What the exercise asks ▸ Write out all of the lines below, exactly and completely.

━━━━━━━━━━━━━━━━━━━━

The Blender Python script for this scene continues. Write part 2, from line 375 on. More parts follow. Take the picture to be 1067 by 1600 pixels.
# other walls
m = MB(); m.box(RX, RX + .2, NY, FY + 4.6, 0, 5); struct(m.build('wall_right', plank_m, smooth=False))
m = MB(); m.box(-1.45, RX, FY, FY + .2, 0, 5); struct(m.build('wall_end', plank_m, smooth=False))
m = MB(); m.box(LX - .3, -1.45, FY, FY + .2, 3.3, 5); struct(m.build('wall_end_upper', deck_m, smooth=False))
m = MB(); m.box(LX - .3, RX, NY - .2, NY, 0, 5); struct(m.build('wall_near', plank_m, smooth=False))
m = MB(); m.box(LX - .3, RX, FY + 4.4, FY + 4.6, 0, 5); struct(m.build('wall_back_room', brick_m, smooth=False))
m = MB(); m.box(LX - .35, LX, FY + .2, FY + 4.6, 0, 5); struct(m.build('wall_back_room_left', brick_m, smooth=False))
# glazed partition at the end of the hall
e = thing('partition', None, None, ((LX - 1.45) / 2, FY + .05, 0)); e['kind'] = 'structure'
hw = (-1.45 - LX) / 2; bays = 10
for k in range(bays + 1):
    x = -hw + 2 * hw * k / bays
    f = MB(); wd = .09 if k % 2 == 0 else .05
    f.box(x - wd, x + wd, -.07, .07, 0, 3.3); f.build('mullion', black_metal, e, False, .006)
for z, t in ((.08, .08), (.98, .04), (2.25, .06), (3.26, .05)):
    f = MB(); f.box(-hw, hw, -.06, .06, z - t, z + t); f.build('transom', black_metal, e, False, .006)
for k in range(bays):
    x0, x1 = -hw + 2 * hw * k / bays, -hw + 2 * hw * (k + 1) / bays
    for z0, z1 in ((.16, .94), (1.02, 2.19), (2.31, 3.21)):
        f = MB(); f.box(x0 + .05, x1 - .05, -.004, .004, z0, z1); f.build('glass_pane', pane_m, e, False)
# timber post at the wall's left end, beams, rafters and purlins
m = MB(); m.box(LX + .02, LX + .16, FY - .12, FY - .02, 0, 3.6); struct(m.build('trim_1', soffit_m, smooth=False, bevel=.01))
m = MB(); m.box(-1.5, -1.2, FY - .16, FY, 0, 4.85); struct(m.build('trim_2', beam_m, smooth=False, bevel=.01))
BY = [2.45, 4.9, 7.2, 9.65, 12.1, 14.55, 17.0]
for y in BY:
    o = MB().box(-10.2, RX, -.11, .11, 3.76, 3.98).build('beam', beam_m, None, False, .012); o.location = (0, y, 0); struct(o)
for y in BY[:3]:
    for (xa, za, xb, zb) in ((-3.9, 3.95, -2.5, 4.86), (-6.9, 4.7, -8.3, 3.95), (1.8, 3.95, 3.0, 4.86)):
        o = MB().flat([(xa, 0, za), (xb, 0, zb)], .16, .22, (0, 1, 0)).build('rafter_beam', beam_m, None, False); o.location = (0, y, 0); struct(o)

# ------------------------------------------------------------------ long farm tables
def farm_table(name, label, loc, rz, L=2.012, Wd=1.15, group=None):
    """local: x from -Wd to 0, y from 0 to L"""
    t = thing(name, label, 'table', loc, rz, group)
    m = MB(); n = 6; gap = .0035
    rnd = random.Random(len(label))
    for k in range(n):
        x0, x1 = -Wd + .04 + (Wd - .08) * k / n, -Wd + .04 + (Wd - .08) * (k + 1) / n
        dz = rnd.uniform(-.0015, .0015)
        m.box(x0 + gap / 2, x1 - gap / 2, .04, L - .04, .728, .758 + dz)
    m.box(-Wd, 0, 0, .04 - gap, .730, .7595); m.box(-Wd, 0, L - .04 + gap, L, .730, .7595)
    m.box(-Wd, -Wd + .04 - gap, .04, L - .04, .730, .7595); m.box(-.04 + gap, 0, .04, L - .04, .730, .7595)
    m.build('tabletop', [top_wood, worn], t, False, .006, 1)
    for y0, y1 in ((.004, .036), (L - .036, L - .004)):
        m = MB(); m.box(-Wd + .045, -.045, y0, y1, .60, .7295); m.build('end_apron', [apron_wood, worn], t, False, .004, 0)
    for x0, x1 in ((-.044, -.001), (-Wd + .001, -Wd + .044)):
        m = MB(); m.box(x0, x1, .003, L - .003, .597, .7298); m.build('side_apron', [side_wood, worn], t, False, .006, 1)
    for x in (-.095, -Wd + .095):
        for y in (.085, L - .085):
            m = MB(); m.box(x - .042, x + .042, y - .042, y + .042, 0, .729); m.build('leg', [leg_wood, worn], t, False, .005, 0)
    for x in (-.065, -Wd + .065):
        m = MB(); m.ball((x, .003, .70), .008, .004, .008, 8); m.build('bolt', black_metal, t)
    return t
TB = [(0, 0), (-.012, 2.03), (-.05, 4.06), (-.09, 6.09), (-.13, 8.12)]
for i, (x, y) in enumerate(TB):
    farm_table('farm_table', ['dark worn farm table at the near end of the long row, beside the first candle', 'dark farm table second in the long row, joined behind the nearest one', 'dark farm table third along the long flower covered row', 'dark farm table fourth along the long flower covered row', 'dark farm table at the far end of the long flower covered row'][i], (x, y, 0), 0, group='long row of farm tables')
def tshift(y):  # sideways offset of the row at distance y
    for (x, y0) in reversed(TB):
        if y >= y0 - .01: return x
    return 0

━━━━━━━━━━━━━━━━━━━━

Output for this task ▸
The Blender Python script for this scene continues. Write part 2, from line 375 on. More parts follow. Take the picture to be 1067 by 1600 pixels.
# other walls
m = MB(); m.box(RX, RX + .2, NY, FY + 4.6, 0, 5); struct(m.build('wall_right', plank_m, smooth=False))
m = MB(); m.box(-1.45, RX, FY, FY + .2, 0, 5); struct(m.build('wall_end', plank_m, smooth=False))
m = MB(); m.box(LX - .3, -1.45, FY, FY + .2, 3.3, 5); struct(m.build('wall_end_upper', deck_m, smooth=False))
m = MB(); m.box(LX - .3, RX, NY - .2, NY, 0, 5); struct(m.build('wall_near', plank_m, smooth=False))
m = MB(); m.box(LX - .3, RX, FY + 4.4, FY + 4.6, 0, 5); struct(m.build('wall_back_room', brick_m, smooth=False))
m = MB(); m.box(LX - .35, LX, FY + .2, FY + 4.6, 0, 5); struct(m.build('wall_back_room_left', brick_m, smooth=False))
# glazed partition at the end of the hall
e = thing('partition', None, None, ((LX - 1.45) / 2, FY + .05, 0)); e['kind'] = 'structure'
hw = (-1.45 - LX) / 2; bays = 10
for k in range(bays + 1):
    x = -hw + 2 * hw * k / bays
    f = MB(); wd = .09 if k % 2 == 0 else .05
    f.box(x - wd, x + wd, -.07, .07, 0, 3.3); f.build('mullion', black_metal, e, False, .006)
for z, t in ((.08, .08), (.98, .04), (2.25, .06), (3.26, .05)):
    f = MB(); f.box(-hw, hw, -.06, .06, z - t, z + t); f.build('transom', black_metal, e, False, .006)
for k in range(bays):
    x0, x1 = -hw + 2 * hw * k / bays, -hw + 2 * hw * (k + 1) / bays
    for z0, z1 in ((.16, .94), (1.02, 2.19), (2.31, 3.21)):
        f = MB(); f.box(x0 + .05, x1 - .05, -.004, .004, z0, z1); f.build('glass_pane', pane_m, e, False)
# timber post at the wall's left end, beams, rafters and purlins
m = MB(); m.box(LX + .02, LX + .16, FY - .12, FY - .02, 0, 3.6); struct(m.build('trim_1', soffit_m, smooth=False, bevel=.01))
m = MB(); m.box(-1.5, -1.2, FY - .16, FY, 0, 4.85); struct(m.build('trim_2', beam_m, smooth=False, bevel=.01))
BY = [2.45, 4.9, 7.2, 9.65, 12.1, 14.55, 17.0]
for y in BY:
    o = MB().box(-10.2, RX, -.11, .11, 3.76, 3.98).build('beam', beam_m, None, False, .012); o.location = (0, y, 0); struct(o)
for y in BY[:3]:
    for (xa, za, xb, zb) in ((-3.9, 3.95, -2.5, 4.86), (-6.9, 4.7, -8.3, 3.95), (1.8, 3.95, 3.0, 4.86)):
        o = MB().flat([(xa, 0, za), (xb, 0, zb)], .16, .22, (0, 1, 0)).build('rafter_beam', beam_m, None, False); o.location = (0, y, 0); struct(o)

# ------------------------------------------------------------------ long farm tables
def farm_table(name, label, loc, rz, L=2.012, Wd=1.15, group=None):
    """local: x from -Wd to 0, y from 0 to L"""
    t = thing(name, label, 'table', loc, rz, group)
    m = MB(); n = 6; gap = .0035
    rnd = random.Random(len(label))
    for k in range(n):
        x0, x1 = -Wd + .04 + (Wd - .08) * k / n, -Wd + .04 + (Wd - .08) * (k + 1) / n
        dz = rnd.uniform(-.0015, .0015)
        m.box(x0 + gap / 2, x1 - gap / 2, .04, L - .04, .728, .758 + dz)
    m.box(-Wd, 0, 0, .04 - gap, .730, .7595); m.box(-Wd, 0, L - .04 + gap, L, .730, .7595)
    m.box(-Wd, -Wd + .04 - gap, .04, L - .04, .730, .7595); m.box(-.04 + gap, 0, .04, L - .04, .730, .7595)
    m.build('tabletop', [top_wood, worn], t, False, .006, 1)
    for y0, y1 in ((.004, .036), (L - .036, L - .004)):
        m = MB(); m.box(-Wd + .045, -.045, y0, y1, .60, .7295); m.build('end_apron', [apron_wood, worn], t, False, .004, 0)
    for x0, x1 in ((-.044, -.001), (-Wd + .001, -Wd + .044)):
        m = MB(); m.box(x0, x1, .003, L - .003, .597, .7298); m.build('side_apron', [side_wood, worn], t, False, .006, 1)
    for x in (-.095, -Wd + .095):
        for y in (.085, L - .085):
            m = MB(); m.box(x - .042, x + .042, y - .042, y + .042, 0, .729); m.build('leg', [leg_wood, worn], t, False, .005, 0)
    for x in (-.065, -Wd + .065):
        m = MB(); m.ball((x, .003, .70), .008, .004, .008, 8); m.build('bolt', black_metal, t)
    return t
TB = [(0, 0), (-.012, 2.03), (-.05, 4.06), (-.09, 6.09), (-.13, 8.12)]
for i, (x, y) in enumerate(TB):
    farm_table('farm_table', ['dark worn farm table at the near end of the long row, beside the first candle', 'dark farm table second in the long row, joined behind the nearest one', 'dark farm table third along the long flower covered row', 'dark farm table fourth along the long flower covered row', 'dark farm table at the far end of the long flower covered row'][i], (x, y, 0), 0, group='long row of farm tables')
def tshift(y):  # sideways offset of the row at distance y
    for (x, y0) in reversed(TB):
        if y >= y0 - .01: return x
    return 0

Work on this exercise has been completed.